Pak politician: Foreign troops out of Afghanistan

From the Daily Times of Pakistan:

Foreign troops must leave Afghanistan, says Khamosh

PESHAWAR, May 13 - Pakistan Mazdoor Kisan Party Central President and member of the Pak-Afghan Joint Peace Jirga Afzal Khamosh has said that foreign troops must leave Afghanistan to help succeed the peace efforts.

According to a statement issued here on Monday, Khamosh was addressing a reception ceremony hosted by an Afghan legislator in his honour in Kabul.

Speaking on the occasion, Khamosh said Afghans had been facing hardships for the last three years. The biggest problem faced by the Afghans is the presence of foreign troops, he added.

He said restoration of peace in Afghanistan was a must for bringing peace to NWFP and the rest of Pakistan. He stressed the need for people-to-people contacts to ensure peace in the region. (link)
Notes on Mr. Khamosh and his party:

The Pakistan Mazdoor Kisan Party (i.e. Pakistan Worker Peasant Party) is known as PMKP. In the past, the party has been formally merged with the Communist Party of Pakistan forming the CMKP.

The Punjab general-secretary of Khamosh's party (then the CMKP) wrote about an incident in Charsadda, NWFP in 2002. Some 3,500 security forces had come to evict thousands of peasants from lands expropriated from large landowners. The peasants resisted. A group of women villagers, a thousand strong, were drawn into the fray, burning several tractors brought in to destroy the crops. After the humiliating defeat meted out by the peasants, the Pakistani government charged over a hundred peasant organizers and leaders, including Khamosh, under the Anti-Terrorism Act of 1997.

Amnesty International said the Act, still in effect, is "seriously flawed" as it explicitly lifts several legal safeguards provided by the Pakistani constitution. The Act "invites serious human rights violations" by putting wide-ranging powers in the hands of law enforcement agencies known for torture and executions. Political prisoners are "likely to be subjected to unfair trials".

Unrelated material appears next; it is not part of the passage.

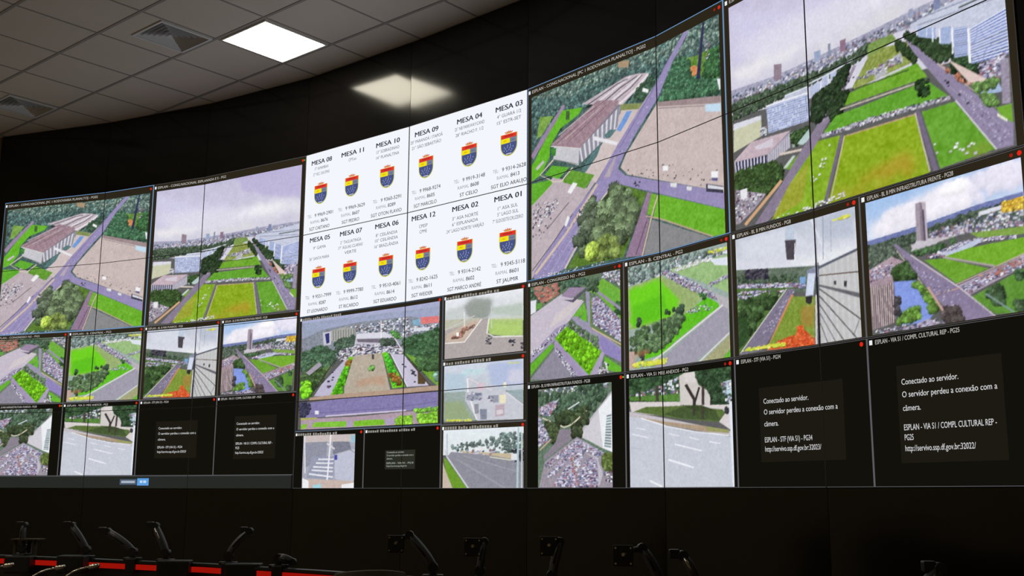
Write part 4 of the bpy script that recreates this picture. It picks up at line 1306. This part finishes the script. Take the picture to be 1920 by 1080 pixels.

Many Pakistanis observe that such attacks are a result of Musharraf's participation in the American war on terror; emboldened by Washington's support the dictator attempts to roll back land reforms.

In 2006, the PMKP formed an alliance called Awami Jamhoori Tehreek along with five other left parties: National Workers Party, Awami Tehreek, Labour Party Pakistan, Pakistan Mazdoor Mohaz, and Inqilabi Jamhoori Workers Committee.

In 2007, Khamosh warned that force is no way to deal with Talibanisation in Pakistan, saying that political and economic measures must be used.

Khamosh himself is an avowed supporter of the Revolutionary Association of the Women of Afghanistan (RAWA).